November 2017
From Executive Director Tom Ikeda
Dear Friends,

Okage sama de  - I am what I am because of you.

I love sharing the video interviews of Japanese Americans at schools, conferences, and community events. When I do this, I get teary-eyed as I think of the hundreds of testimonies I have heard over the years. I have learned so much from the Nisei who shared their funny stories, painful memories, embarrassing moments, and most of all their insights and convictions. Sadly, most of these recorded storytellers have passed away, but I feel close to them again when I watch their videos.

I had the chance to interview Bruce Kaji seven years ago. His jolly manner and vivid storytelling captivated me as he shared the origin story of the Japanese American National Museum. He told me that Japanese Americans had to remember and share what happened to the community during World War II because no one else would care as much, and no one else would do it for us. This vision led the effort to build the Japanese American National Museum in LA. The rich, vibrant community we have today exists because of leaders and visionaries like him. Bruce died earlier this month. He will be missed, but not forgotten.

Sincerely,

Tom Ikeda

p.s. I look forward to seeing many of you this Saturday at the  Densho Dinner .

Oral History Spotlight: Bruce Kaji

Bruce T. Kaji grew up in Los Angeles and during World War II he and his family were imprisoned in the Manzanar concentration camp. After leaving camp, he served with the Military Intelligence Service in Japan as an interpreter for the war crimes trials. In this oral history clip he reflects back on the vision he had for the museum decades before it became a reality. He later worked with others to establish the Japanese American National Museum and became its founding director.
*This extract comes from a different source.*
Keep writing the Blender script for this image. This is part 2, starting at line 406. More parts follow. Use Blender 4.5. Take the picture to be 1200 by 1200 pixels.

Social Justice Film Festival

Seattle friends, mark your calendars for a November 20 film screening of And Then They Came For Us . This new film brings memories of WWII incarceration into the present as the filmmakers follow activists speaking out against the Muslim registry and travel ban.

Post film discussion with Prof. Lorraine Bannai of Seattle University Law School, author of  Enduring Conviction: Fred Korematsu and his Quest for Justice , and Mako Nakagawa. Mako was incarcerated at Puyallup detention facility, Minidoka concentration camp, and Crystal City internment camp, Texas. In postwar years, she became a teacher, principal, and multicultural specialist for Washington State's Superintendent of the Office of Public Instruction.
Blog Highlight: Twelve Novels by Japanese American Authors Centered on WWII Incarceration

A good number of recent literary works incorporate the wartime incarceration of Japanese Americans, many of which are not as well-known as they should be. Densho Content Director Brian Niiya has put together a list of novels written by Japanese American authors to get you started!

Blog Highlight: In the Belly of the Monster: Asian American Opposition to the Vietnam War

The anti-Vietnam War movement is often remembered as an affair led by white college students and white flower children—but the Sansei and other Asian Americans played an integral role in resisting the war against their "cousins" in South East Asia.


Thank you, 4Culture!
In 2017, Densho received three grant awards from  4Culture , the cultural funding agency for King County, Washington.
 
The 4Culture grant projects include:
 
  • A Heritage Sustained Support grant that provides vital funding to assist with the day-to-day needs of our general operations.
  • A Heritage Projects grant that allowed us to hire and train interns who have been helping us identify, collect, preserve and make web accessible thousands of historic materials from several family collections that document the prewar, wartime, and postwar experiences of Japanese Americans in King County.
  • A Heritage Collections grant to hire and train interns who will receive crucial hands-on experience as they help us preserve and share two endangered King County collections containing more than 1,000 historical photographs and documents that help illustrate the story of a thriving pre-war community, the subsequent dismantling of that community during World War II, and how Japanese Americans rebuilt their lives here after the war.
 
We are grateful for the support provided by 4Culture over the years. We currently have three staff members who began at Densho as 4Culture grant funded interns!
 
Thank you, 4Culture, our work wouldn't be possible without your support!